The (mis)conception of an average Quaternary equilibrium line altitude

The glacier equilibrium line altitude (ELA) represents the elevation on the glacier surface at which the amount of mass gained (via precipitation, avalanching and windblown snow, equals the amount of ice lost (via ablation and sublimation, over the mass balance year. The ELA can be measured on modern glaciers or calculated for reconstructed, former glaciers. Despite its simple definition, the ELA represents an incredibly powerful, quantitative expression of the relationship between glaciers and climate. As a glacier responds dynamically to climate, so does the ELA. Precipitation at the glacier ELA has been empirically linked to ablation season temperature. Thus, the reconstruction of former glacier geometries and their ELAs leads to the quantification of palaeoclimate.

In recent years, the concept of an “average Quaternary ELA” (or “mean Quaternary ELA”) has become popular because of the role it might play in relation to the glacial buzzsaw hypothesis, i.e. the idea that glacial erosion could offset mountain uplift and therefore control and limit the growth of mountains. Attempts to determine the average Quaternary ELA have been undertaken, leading to some interesting conclusions. For example, it has been argued that the floor altitudes of glacial cirques can be used as a measure of average Quaternary ELA, therefore implying that average Quaternary mountain glaciers expansion was confined to the topmost portion of alpine valleys.

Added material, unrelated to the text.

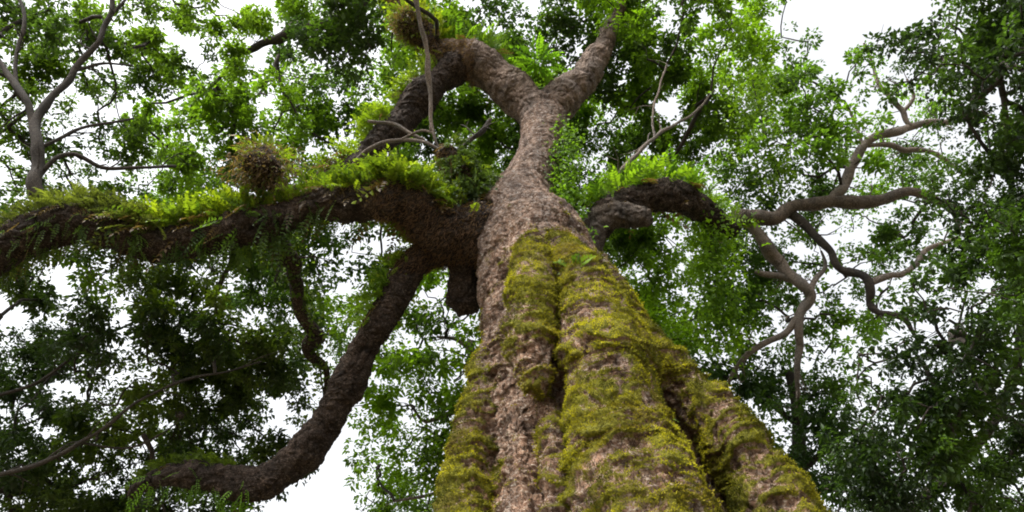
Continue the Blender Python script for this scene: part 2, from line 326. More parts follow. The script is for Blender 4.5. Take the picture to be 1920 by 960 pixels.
# ------------------------------------------------------------------ thinner branches of the giant tree
NODES = {k: [] for k in 'LMRHUKJDEGF'}      # attachment points for twigs, per crown
for k, ids in (('L', li_ids[:1]), ('U', li_ids[:1]), ('M', li_ids[9:10]+li_ids[6:7]), ('K', li_ids[5:7]), ('J', li_ids[4:6]), ('R', li_ids[5:6]+li_ids[8:9]), ('H', li_ids[8:9])):
    for i in ids: NODES[k] += list(A[AT == i][8::6])
def branch(parent, mat, crown, *spec, mode='D', name='branch', wob=.8):
    P, R = px_tube(spec, mode); P, R = resample(P, R, .25)
    P = P + wob*R[:,None]*np.stack([vnoise(P*2.1, s) for s in (71, 72, 73)], 1)*1.2
    R = R*(1+.18*vnoise(P*3, 74)+.12*vnoise(P*7, 75))*.88
    mb = MB(); mb.tube(P, R, 10, .1)
    T = np.gradient(P, axis=0); T /= np.linalg.norm(T, axis=1)[:,None]+1e-9
    for q in range(int(len(P)*.25*1.3)):
        i = rng.integers(2, len(P)); d = unit(rng.normal(0, .7, 3) + T[i]*.7 + [0, 0, .25]); Ls = rng.uniform(.25, .95); r0 = min(R[i]*.45, .022)
        a = P[i]; b = a + d*Ls*.5 + rng.normal(0, .06, 3); e = b + unit(d + rng.normal(0, .5, 3))*Ls*.5
        mb.tube([a, b, e], [r0, r0*.7, .004], 5, .25); mb.tube([b, b + unit(d + rng.normal(0, .8, 3))*Ls*.4], [r0*.55, .003], 4, .25)
        if crown and q % 2: NODES[crown].append(e)
    v, f = mb.arr()
    o = mesh_from(name, v, f, mat, parent)
    if crown: NODES[crown] += list(P[::3])
    return o
B = lambda crown, *s, mat=M_PALE: branch(TREE, mat, crown, *s)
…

Time has passed from these initial attempts to determine the average Quaternary ELA and more palaeoclimatic and palaeoglaciological data have become available, so it is appropriate to reconsider these calculations and perhaps question the validity of such a concept. To do so, we revisit how the idea of an average Quaternary ELA developed and what such a parameter would really mean. We do so in light of a new quantitative study on the average ELA relative to both a single glacial cycle and multiple glaciations experienced during the past   ̴2.6 million years, i.e. the Quaternary. Collectively, this new study presents a very different perspective than previously suggested.